As of Wednesday, no arrests had been made in the case.

It was also a busy year for Anderson’s office as a 2011 double-murder case went to court, garnering three convictions and one pending trial, and prosecutors sought reprieve from the state Supreme Court in a 2012 rape conviction.

Brandon Ryles, Marquisse McClaney, John Foster and Troy McClaney were arrested in connection to the double homicide of Carla Smilie and Mark Adams, who were shot and killed in 2011 in Adams’ residence off of Needmore Road.

Marquise McClaney and Troy McClaney both entered guilty pleas for felony murder concerning the case and both were sentenced to spend 53 years in jail. Foster had entered a plea deal for felony murder, but that deal was revoked by prosecutors after Marquise McClaney’s plea deal was finalized.

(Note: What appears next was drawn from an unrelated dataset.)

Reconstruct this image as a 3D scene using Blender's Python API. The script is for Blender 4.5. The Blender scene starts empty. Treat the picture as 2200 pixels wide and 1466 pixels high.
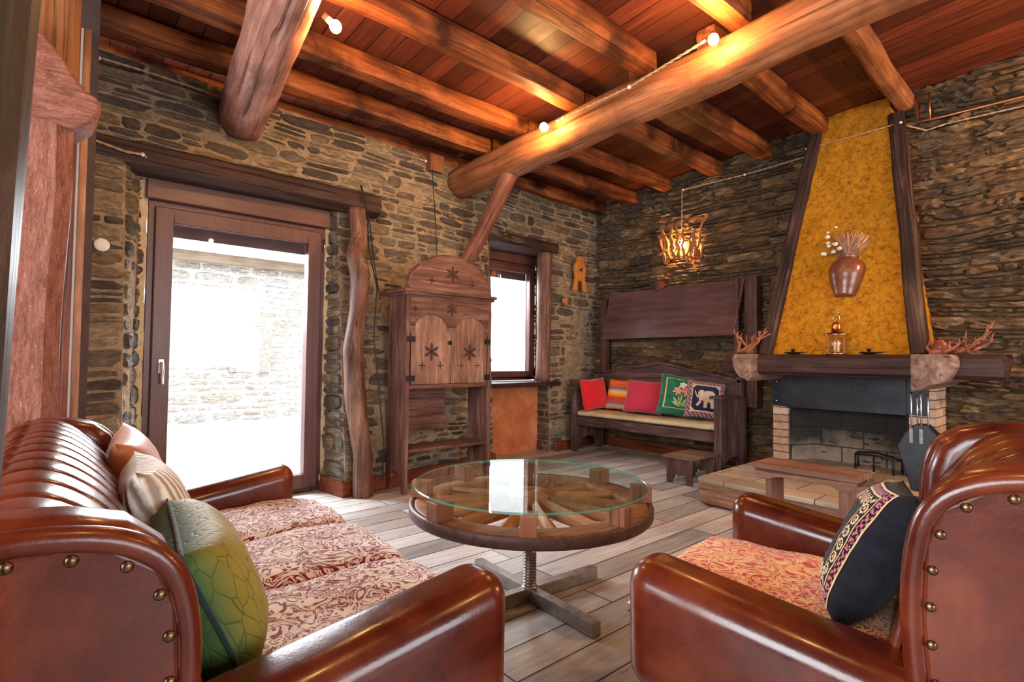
import bpy, bmesh, math, random
from math import sin, cos, pi, radians, sqrt, atan2, tan
from mathutils import Vector, Matrix, noise
V = Vector
C = bpy.context.scene.collection
scene = bpy.context.scene

# ------------------------------------------------------------------ camera
AZ, PITCH, ROLL = radians(41.3), radians(1.83), radians(0.66)
fwd0 = V((sin(AZ), cos(AZ), 0)); right0 = V((cos(AZ), -sin(AZ), 0)); up0 = V((0, 0, 1))
fwd = cos(PITCH)*fwd0 + sin(PITCH)*up0
up1 = cos(PITCH)*up0 - sin(PITCH)*fwd0
camR = cos(ROLL)*right0 + sin(ROLL)*up1
camU = cos(ROLL)*up1 - sin(ROLL)*right0
cd = bpy.data.cameras.new('camera'); cam = bpy.data.objects.new('camera', cd); C.objects.link(cam)
cd.sensor_width = 36.0; cd.lens = 36.0*1160.0/2200.0; cd.clip_start = 0.05; cd.clip_end = 200
M = Matrix.Identity(4)
for i in range(3):
    M[i][0] = camR[i]; M[i][1] = camU[i]; M[i][2] = -fwd[i]
M[0][3], M[1][3], M[2][3] = 0, 0, 1.05
cam.matrix_world = M
scene.camera = cam

# ------------------------------------------------------------------ sky, daylight, exposure
scene.view_settings.view_transform = 'Standard'; scene.view_settings.look = 'None'
scene.view_settings.exposure = 0.40; scene.view_settings.gamma = 1.0
scene.view_settings.use_curve_mapping = False
w = bpy.data.worlds.new('sky'); scene.world = w; w.use_nodes = True
bg = w.node_tree.nodes['Background']; bg.inputs[0].default_value = (0.86, 0.93, 1.0, 1); bg.inputs[1].default_value = 3.0

def area(name, loc, rot, sx, sy, power, col):
    l = bpy.data.lights.new(name, 'AREA'); l.shape = 'RECTANGLE'; l.size = sx; l.size_y = sy
    l.energy = power; l.color = col
    o = bpy.data.objects.new(name, l); C.objects.link(o); o.location = loc; o.rotation_euler = rot
    return o
def point(name, loc, power, col, r=0.03):
    l = bpy.data.lights.new(name, 'POINT'); l.energy = power; l.color = col; l.shadow_soft_size = r
    o = bpy.data.objects.new(name, l); C.objects.link(o); o.location = loc
    return o
WARM = (1.0, 0.52, 0.17)
area('door_daylight', (1.1, 5.3, 2.35), (radians(-62), 0, 0), 1.6, 1.8, 330, (0.90, 0.95, 1.0))
area('window_daylight', (4.1, 5.6, 2.3), (radians(-62), 0, 0), 1.2, 1.4, 100, (0.90, 0.95, 1.0))
area('rear_window_daylight', (1.9, -3.95, 1.55), (radians(90), 0, 0), 3.2, 1.7, 105, (0.94, 0.97, 1.0))
area('side_window_daylight', (-2.75, .5, 1.6), (radians(90), 0, radians(-90)), 2.6, 1.7, 170, (0.94, 0.97, 1.0))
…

Ryles was convicted of two counts of felony murder in mid-September and will serve two life sentences in prison.

The date and time for Foster’s trial has still not been set.

The Alabama Supreme Court has for a second time denied a motion by the Pike County District Attorney’s Office to overrule a judge’s decision in the case of accused rapist Andre Ellis.

The motion challenged Circuit Judge Jeff Kelley’s jurisdiction and several of the issues he raised in a May 2013 order overturning Ellis’ rape conviction and asked for a writ of mandamus to set aside Kelley’s decision.

“It is what it is,” said District Attorney Tom Anderson. “We’re disappointed, and we respectfully disagree … but we know where we stand and we’ll muscle forward providing the victims are willing.”